Here is the code to do it

Sub Rand4()
'Select as many output rows as you want in a column and the results will be output to the right.
'For a single solution, just select one cell.
Const limit As Long = 21
Dim r(1 To 4) As Long, rSum As Long, i As Long, c As Range, attemptsCount As Long
With Application
    .ScreenUpdating = False
    .Calculation = xlCalculationManual
End With
For Each c In Selection
    attemptsCount = 0
    Do
        rSum = 0
        For i = 1 To 4
            r(i) = Round(Rnd() * 9 + 0.5, 0)
            rSum = rSum + r(i)
        Next i
        attemptsCount = attemptsCount + 1
    Loop Until rSum = limit
    c.Value2 = attemptsCount
    For i = 1 To 4
        c.Offset(0, i).Value2 = r(i)
    Next i
Next c
With Application
    .ScreenUpdating = True
    .Calculation = xlCalculationAutomatic
End With
End Sub

 

[Cool blue]

That's a lot of monkeys, but not an algorithm. String cutting is rigorously correct.

Sorry, I didn't have time for a full reply yesterday...

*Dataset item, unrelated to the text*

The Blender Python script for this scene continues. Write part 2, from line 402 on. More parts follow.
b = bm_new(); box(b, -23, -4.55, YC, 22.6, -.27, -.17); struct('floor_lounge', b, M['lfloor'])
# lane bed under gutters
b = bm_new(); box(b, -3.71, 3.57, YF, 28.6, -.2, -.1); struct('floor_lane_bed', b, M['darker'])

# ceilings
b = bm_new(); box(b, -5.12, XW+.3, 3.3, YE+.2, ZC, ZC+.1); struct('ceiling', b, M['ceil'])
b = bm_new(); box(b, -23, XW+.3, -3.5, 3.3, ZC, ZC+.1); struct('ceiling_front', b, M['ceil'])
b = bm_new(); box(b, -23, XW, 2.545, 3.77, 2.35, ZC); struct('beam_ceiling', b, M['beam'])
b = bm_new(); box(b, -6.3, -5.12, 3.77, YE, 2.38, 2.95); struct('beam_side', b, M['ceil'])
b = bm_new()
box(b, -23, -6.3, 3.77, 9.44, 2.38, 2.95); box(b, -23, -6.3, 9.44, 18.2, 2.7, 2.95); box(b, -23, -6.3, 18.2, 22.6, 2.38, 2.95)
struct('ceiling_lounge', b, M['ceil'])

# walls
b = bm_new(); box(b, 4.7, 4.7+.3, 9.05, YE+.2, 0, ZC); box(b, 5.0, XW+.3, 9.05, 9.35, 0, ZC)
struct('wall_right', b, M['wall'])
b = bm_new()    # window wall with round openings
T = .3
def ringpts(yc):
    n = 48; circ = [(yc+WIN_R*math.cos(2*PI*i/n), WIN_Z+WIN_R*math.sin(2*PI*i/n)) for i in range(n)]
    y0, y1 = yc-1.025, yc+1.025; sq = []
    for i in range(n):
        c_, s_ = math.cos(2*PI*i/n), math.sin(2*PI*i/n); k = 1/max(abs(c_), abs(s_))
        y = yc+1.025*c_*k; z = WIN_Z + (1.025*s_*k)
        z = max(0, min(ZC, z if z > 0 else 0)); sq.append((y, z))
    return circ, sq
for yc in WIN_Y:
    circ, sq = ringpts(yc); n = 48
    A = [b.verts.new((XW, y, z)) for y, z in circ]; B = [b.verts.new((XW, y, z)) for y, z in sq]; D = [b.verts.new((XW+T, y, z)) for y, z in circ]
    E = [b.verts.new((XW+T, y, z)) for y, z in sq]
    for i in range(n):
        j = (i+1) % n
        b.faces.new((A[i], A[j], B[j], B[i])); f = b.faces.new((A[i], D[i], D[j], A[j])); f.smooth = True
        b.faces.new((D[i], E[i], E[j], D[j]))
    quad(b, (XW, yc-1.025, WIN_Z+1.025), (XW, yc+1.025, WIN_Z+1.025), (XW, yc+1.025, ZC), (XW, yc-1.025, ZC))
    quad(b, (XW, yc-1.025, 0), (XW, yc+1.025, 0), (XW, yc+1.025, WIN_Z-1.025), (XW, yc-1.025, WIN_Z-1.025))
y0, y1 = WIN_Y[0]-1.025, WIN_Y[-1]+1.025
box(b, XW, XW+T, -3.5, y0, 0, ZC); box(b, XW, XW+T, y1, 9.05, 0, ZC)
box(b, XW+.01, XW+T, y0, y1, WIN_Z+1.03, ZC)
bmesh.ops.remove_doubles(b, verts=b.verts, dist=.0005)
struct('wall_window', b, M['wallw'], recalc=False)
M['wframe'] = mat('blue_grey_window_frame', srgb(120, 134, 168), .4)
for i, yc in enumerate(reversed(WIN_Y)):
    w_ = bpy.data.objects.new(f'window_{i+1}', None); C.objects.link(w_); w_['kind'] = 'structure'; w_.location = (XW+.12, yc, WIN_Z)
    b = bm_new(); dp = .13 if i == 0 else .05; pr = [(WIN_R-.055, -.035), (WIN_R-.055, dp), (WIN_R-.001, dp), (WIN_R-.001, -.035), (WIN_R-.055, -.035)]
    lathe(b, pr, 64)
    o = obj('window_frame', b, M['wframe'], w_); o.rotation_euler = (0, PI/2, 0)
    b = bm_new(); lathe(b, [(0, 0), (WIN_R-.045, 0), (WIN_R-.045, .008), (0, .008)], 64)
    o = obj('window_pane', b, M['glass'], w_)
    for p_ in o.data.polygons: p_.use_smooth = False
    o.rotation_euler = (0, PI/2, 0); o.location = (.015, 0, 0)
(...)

Actually your string cutting is not correct rigorously or otherwise, simply because you generate solutions that have members greater than 9.
I was interested in this aproach and I wanted to simulate it and check the distribution against the cannonical monkeys, because I thought it would be interesting. The only problem is you would need to do some heavy manipulation on the cuts and couple them in fact, in order to keep them spaced less than 10. Once I realised that I gave up. I coded it up in its raw form and there is already considerable overhead to manage the transformation from cuts to output: sort in place, running totals; so I figured it was getting too complicated and bid a hasty and undignified retreat. Maybe you have an ingenious way to do it?